◆ **Data segment**
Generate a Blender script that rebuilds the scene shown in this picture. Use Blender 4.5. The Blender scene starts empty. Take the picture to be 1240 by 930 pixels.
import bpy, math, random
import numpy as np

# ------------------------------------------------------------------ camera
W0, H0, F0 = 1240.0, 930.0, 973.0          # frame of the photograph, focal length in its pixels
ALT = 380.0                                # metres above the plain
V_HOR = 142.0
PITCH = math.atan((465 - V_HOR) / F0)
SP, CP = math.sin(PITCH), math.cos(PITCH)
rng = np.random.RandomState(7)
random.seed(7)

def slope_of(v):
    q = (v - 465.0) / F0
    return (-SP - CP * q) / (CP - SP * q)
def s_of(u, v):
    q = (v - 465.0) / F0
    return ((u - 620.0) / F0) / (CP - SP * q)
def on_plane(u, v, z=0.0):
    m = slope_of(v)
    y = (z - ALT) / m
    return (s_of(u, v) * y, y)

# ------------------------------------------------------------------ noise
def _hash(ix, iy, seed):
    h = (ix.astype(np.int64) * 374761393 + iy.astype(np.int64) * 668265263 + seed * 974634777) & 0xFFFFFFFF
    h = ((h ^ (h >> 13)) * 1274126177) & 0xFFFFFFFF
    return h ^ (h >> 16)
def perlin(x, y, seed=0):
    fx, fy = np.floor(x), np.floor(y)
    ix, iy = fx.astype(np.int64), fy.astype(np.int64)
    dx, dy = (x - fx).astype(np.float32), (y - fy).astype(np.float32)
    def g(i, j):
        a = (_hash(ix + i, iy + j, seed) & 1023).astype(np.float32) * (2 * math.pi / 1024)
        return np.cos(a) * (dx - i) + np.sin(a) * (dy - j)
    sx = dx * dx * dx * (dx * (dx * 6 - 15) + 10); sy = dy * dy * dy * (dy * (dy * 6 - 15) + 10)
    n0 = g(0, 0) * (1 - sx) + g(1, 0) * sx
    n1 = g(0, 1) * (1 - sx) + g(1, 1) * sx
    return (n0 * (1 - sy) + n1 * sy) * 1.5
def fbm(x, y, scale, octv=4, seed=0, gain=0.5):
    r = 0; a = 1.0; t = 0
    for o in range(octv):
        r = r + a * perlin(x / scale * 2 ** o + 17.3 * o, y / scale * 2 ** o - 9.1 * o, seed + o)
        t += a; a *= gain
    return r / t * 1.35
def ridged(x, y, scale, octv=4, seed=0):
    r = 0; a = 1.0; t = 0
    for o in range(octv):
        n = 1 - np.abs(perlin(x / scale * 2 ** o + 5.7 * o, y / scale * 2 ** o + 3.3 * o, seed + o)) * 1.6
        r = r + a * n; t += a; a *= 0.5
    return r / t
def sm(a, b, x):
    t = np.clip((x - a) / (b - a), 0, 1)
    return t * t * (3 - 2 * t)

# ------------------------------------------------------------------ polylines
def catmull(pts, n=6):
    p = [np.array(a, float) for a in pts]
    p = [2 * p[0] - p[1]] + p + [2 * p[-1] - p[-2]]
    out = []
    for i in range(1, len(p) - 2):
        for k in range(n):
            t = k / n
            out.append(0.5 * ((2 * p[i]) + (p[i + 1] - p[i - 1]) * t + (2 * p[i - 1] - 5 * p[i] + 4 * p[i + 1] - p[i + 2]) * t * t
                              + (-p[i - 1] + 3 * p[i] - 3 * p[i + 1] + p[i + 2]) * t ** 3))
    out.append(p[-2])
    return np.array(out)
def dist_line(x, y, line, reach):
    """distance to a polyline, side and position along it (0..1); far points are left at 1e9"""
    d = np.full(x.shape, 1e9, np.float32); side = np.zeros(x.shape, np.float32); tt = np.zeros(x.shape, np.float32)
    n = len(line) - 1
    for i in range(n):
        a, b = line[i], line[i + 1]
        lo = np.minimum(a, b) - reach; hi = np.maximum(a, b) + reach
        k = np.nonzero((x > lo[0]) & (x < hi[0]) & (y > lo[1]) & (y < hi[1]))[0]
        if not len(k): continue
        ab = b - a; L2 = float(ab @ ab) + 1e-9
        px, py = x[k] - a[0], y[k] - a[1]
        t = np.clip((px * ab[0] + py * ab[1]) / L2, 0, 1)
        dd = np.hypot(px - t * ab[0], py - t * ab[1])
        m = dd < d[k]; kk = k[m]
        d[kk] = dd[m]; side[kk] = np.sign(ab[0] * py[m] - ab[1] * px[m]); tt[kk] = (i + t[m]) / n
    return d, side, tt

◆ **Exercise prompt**
Extract the first line above and each line after it up to and including the one with "import numpy as np", please, exactly and with nothing else.

◆ **Solution for this problem**
Generate a Blender script that rebuilds the scene shown in this picture. Use Blender 4.5. The Blender scene starts empty. Take the picture to be 1240 by 930 pixels.
import bpy, math, random
import numpy as np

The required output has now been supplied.